Friday, April 27, 2018

Seeing What You Are Instead of What Is

Reader note: this article discusses rape as a concept and political issue but no details of specific incidents. Reader discretion is advised.

In writing these articles, I have asked some of my friends who are not familiar with Jeff Mach Events to read things over before I post them to try to ensure that readers will pick up the concepts I'm trying to put down.

A very interesting thing happened the other day. A debate broke out between two of them on issues of police, evidence and burden of proof in cases of rape, especially at conventions. It was interesting because none of the issues we were talking about involved accusations of rape. At the time, I had published the 10 Days to Wicked Faire story, an article defining some terms, and an article about PR failures. None of which had anything to do with rape as there were not rape allegations against Jeff Mach.

The debate broke out because both people had strong feelings on the issue from outside of this context, and they brought those very engaged and educated opinions into the discussion. They came in so strongly that the original issue was lost entirely, and it was fascinating to see it in this context. These are two people who have full access to everything I know about the history of the situation. All they have to do is ask, and yet they had fallen into the assumption that we were dealing with rape allegations.

So, if people that close to the source of information can fall into that misconception, can we be surprised that the general public is so confused?

This happens all the time on the Internet, and has been great exacerbated by the use of mobile devices. People are quickly scrolling through, maybe don't want to click on an outside link to take the time to read an article, so they read the title and summary and fire away. Countless times, I have shared an article that raised an innovative point on an old topic, only to have people prattle on in the comments sharing their old ideas, clearly not having read the insightful article.

Senator Joe McCarthy holding a list which he claims contains
the names of Communists in the State Department. The list
was entirely fake.
Normally, this is just an annoying phenomenon as social discourse degrades into talking points. But it becomes quite serious when individuals of particular intent take advantage of this phenomenon. If you know that people don't have time or inclination to actually read, you can make a page with many links, tell them that each link contains an accusation against an individual and have a summary which implies that the individual is guilty of terrible crimes, even if none of the actual links support such a statement.

For example, a couple months ago, I wrote an article in which I discussed my path to awareness, 12 years ago.
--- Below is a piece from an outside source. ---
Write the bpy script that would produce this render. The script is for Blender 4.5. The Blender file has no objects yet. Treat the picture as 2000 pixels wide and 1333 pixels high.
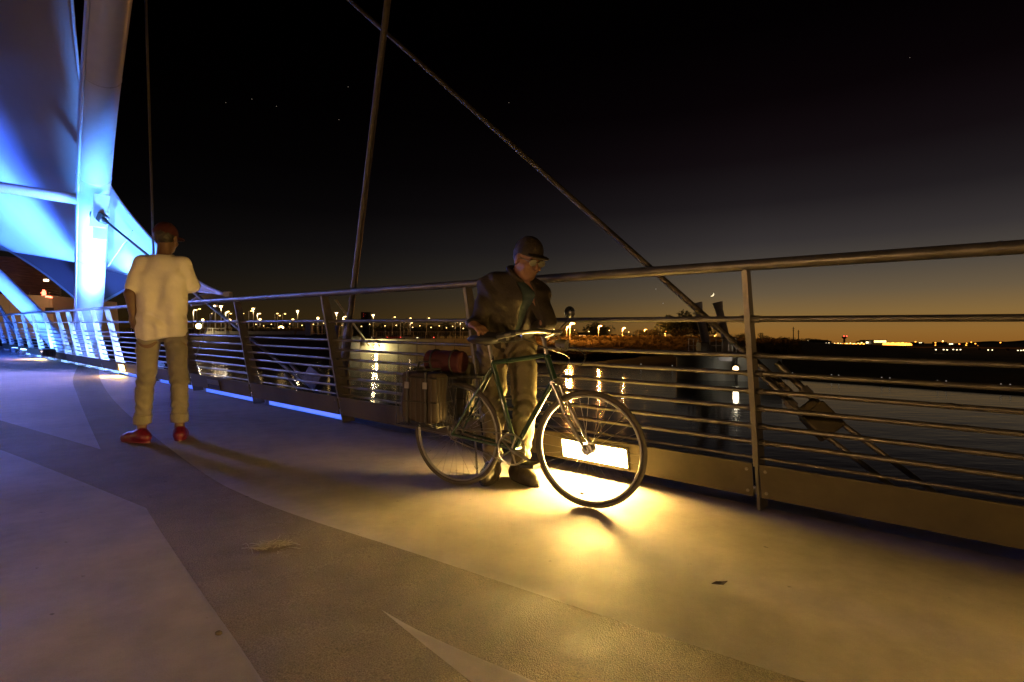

In the article I told how I learned of the need for me to be careful, as a man, not to inadvertently use my power in a way that would make women uncomfortable. This article was shared with the summary that it was evidence that I was guilty of previous "inappropriate behavior." Those who read the article clearly understood that it was a story of humbly acknowledging a hard lesson I had learned, but many simply accepted the false summary and proceeded to propagate the slanted perspective.

So, what can we do about this? The only thing we really can do is not to be part of the problem. Learn what you are speaking about before you speak on it. Don't spread information if you don't know where it is coming from. Look beyond the two line summary before you accept something as evidence.

The most important lesson, however, is that it's not the world's fault that they fail to take the time to understand what I am saying. It is my fault if I do not recognize that my message is not being received, and my job to communicate better if I desire to be understood.

Most importantly, remember something that I am reminded of every day:

Somewhere, among all the things that you believe today, at least one of them is wrong.